A RETIRED priest from Wiltshire is looking to take a seat with the bishops in the House of Lords.

The Revd Fraser Arthur Richard Richards, a former Rector of Christian Malford with Sutton Benger and Tytherton Kellaways, near Chippenham, is also the 2nd Baron Milverton of Lagos and of Clifton, Bristol.

Although he is 91 next month, he is one of ten candidates seeking to replace the Countess of Mar, on her retirement, aged 80, from her position as a crossbench peer.

If he is successful next Thursday, it will be, for him, a return to the Upper House. Until the Lords was reformed in 1999, when all but 92 of the nation’s hereditary peers lost their seats, Lord Milverton attended regularly.

He said: “I know I’m old, but everybody says they are surprised when they hear my age; they think I am much younger. There is still life in me, there is always something left. My family are not surprised by me putting myself forward.”

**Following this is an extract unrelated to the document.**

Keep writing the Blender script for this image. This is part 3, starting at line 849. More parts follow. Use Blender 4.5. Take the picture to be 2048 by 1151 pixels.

He inherited his title from his father, and entered the House in 1979. By then, he had been a rector in Wiltshire for 12 years. “I was quite active back then,” he said. “I couldn’t go every day when I was still in charge of a parish: I would take a day off when possible, but, when I retired, I went regularly.”

His main interests were disability issues and children and young people. Then, he sided with the Conservatives, but occasionally abstained and occasionally voted against them.

“This time, I think I can be an independent,” he said. “I think I will bring to the Lords what I brought before: a very objective, reasonable argument. I think the Lords has changed quite a bit since I was last there, but it is still mainly doing what it should be doing: making sure the Government are getting it right and telling them if they are not.

“Whatever might happen to it in the future, it should always be a revising chamber; to make really good what the Government brings forth.”

Lord Milverton was educated in Bristol, Ontario, and Kenya before undertaking two years’ National Service from 1949, as a subaltern with the Royal Signals. Between 1952 and 1953, during the Mau Mau Uprising, he was a Kenyan Police reservist.

He was ordained deacon in 1957, after training at Bishop’s College, Cheshunt, Hertfordshire, and served his title at St George’s, Beckenham, in Kent. In 1963, after two further curacies, he was appointed Vicar of Okewood with Forest Green, Surrey. Four years later, he moved to Christian Malford with Sutton Benger and Tytherton Kellaways, where he remained as Rector until his retirement in 1993. He lives in Marlborough.

Success in the ballot would make him the oldest newly elected parliamentarian, breaking the record set in 1885 when Bernard Kelly, an Irish nationalist, became MP for South Donegal at 77. He would not, however, be the oldest member of the Lords. That is Lord Christopher, a Labour life peer, who is 96.

If elected, he would back Baroness Meacher’s Bill legalising assisted dying. “I support the idea of an individual being able to make a decision while they still have their mind working when faced with great pain and suffering. I believe they have the right to say they can’t go on — subject to suitable safeguards.

“If I was really ill I’d like, while I still had my mind, to be able to pass away in peace with one’s family. I believe there is another life, which makes the ‘I’ in me, my personality, go on in some wonderful, mysterious way.”